Mahkememizde yargılama devam ederken davalı …’nın şirkete verdiği zararlar yönünden 03/08/2018 den itibaren şirket adına yapılan satışların bedeli ve şirketin gün parasının tahsili ile şirkete verilmesine ilişkin talep bakımından dava tefrik edilerek, mahkememizin 2021/… Esas sayılı dosyası olarak ayrı bir esasa kaydedildiği ve 14/04/2022 gün ve 2022/… karar sayılı karar sayısı ile davanın davada …’NIN şirkete verdiği zararın ispatlanamadığı bahsi geçen bedellerin şirketin 3. Şahıslara borçları için ödendiği kabul edilerek, davacının açtığı sorumluluk davasının reddine karar verildiği anlaşılmıştır.

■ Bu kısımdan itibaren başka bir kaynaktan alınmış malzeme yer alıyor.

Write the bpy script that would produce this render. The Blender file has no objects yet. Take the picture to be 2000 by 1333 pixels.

DELİLLERİN DEĞERLENDİRİLMESİ VE GEREKÇE:
Mahkememiz tarafından tarafların delil listesinde gösterdikleri tüm deliller celp ve incelenmiş ve fesih ve tasfiye koşullarının oluşup oluşmadığı, davacının davalı gerçek şahıs …’dan tahsiline karar verilmesini istediği tazminatın talep koşullarının oluşup oluşmadığının tespiti için bilirkişi kurulundan rapor alınmıştır.
Mahkememizce açılan iş bu dava, davalı şirketin haklı sebeple fesih ve tasfiyesi ile davalı şirket ortağından şirket zararının tahsiline ilişkin tazminat davasıdır.

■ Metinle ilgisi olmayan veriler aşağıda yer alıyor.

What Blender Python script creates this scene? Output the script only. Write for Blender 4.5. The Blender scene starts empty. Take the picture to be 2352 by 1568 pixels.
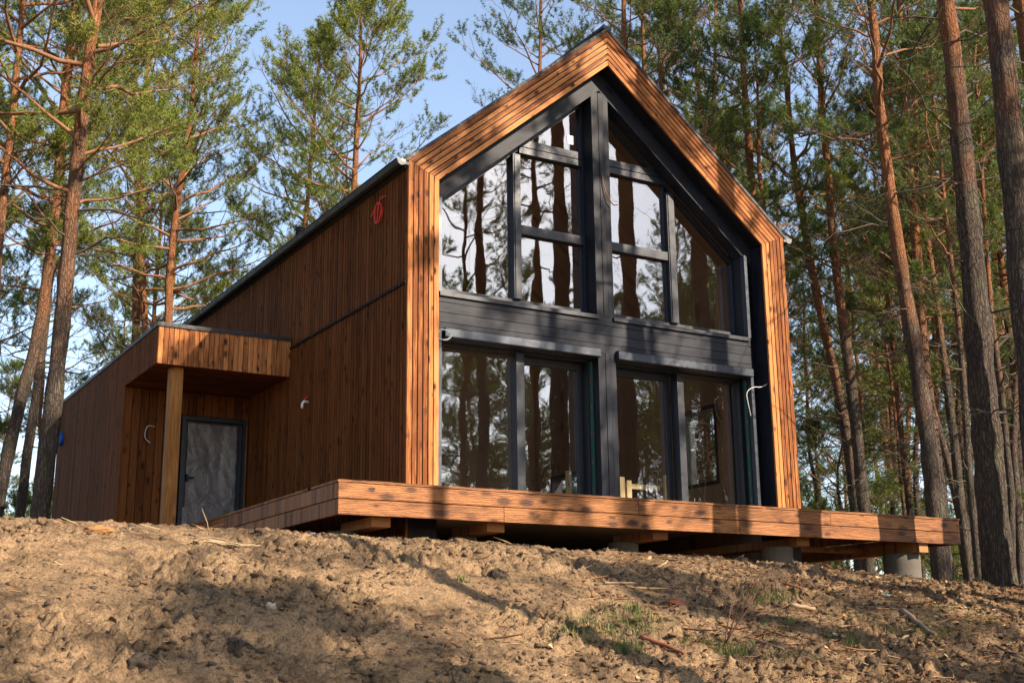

Mahkememizde yargılama devam ederken, davalı …’nın şirkete verdiği zararlar yönünden 03/08/2018 den itibaren şirket adına yapılan satışların bedeli ve şirketin gün parasının tahsili ile şirkete verilmesine ilişkin talep bakımından dava tefrik edilerek, mahkememizin 2021/… Esas sayılı dosyası olarak ayrı bir esasa kaydedildiği ve 14/04/2022 gün ve 2022/… karar sayılı karar sayısı ile davanın davada …’nın şirkete verdiği zararın ispatlanamadığı bahsi geçen bedellerin şirketin 3. şahıslara borçları için ödendiği kabul edilerek, davacının açtığı sorumluluk davasının reddine karar verildiği anlaşılmıştır.
Mahkememizde iş bu dosyada yargılamanın davalı şirketin haklı sebeple fesih ve tasfiyesi istemi yönünden devam etmektedir. Mahkememiz tarafından celp ve incelenen davalı şirketin … tarafından mahkememize yazılan 14/11/2018 tarih ve … sayılı cevabı müzekkeresi ile; … nün … siciline kayıtlı ….’nin ticaret merkezinin … /İSTANBUL olup ortaklarının %50 şer hisseyle … ile davalı … olduğu, şirketin … şubesinin şirketin ticaret siciline 10/05/2017 tarihinde tescilinden kısa bir sonra tescil edildiği ve şubenin 30/01/2019 tarihinde terkin edilmek suretiyle kapatıldığı, dosya kapsamındaki sicil kayıtlarıyla sabittir.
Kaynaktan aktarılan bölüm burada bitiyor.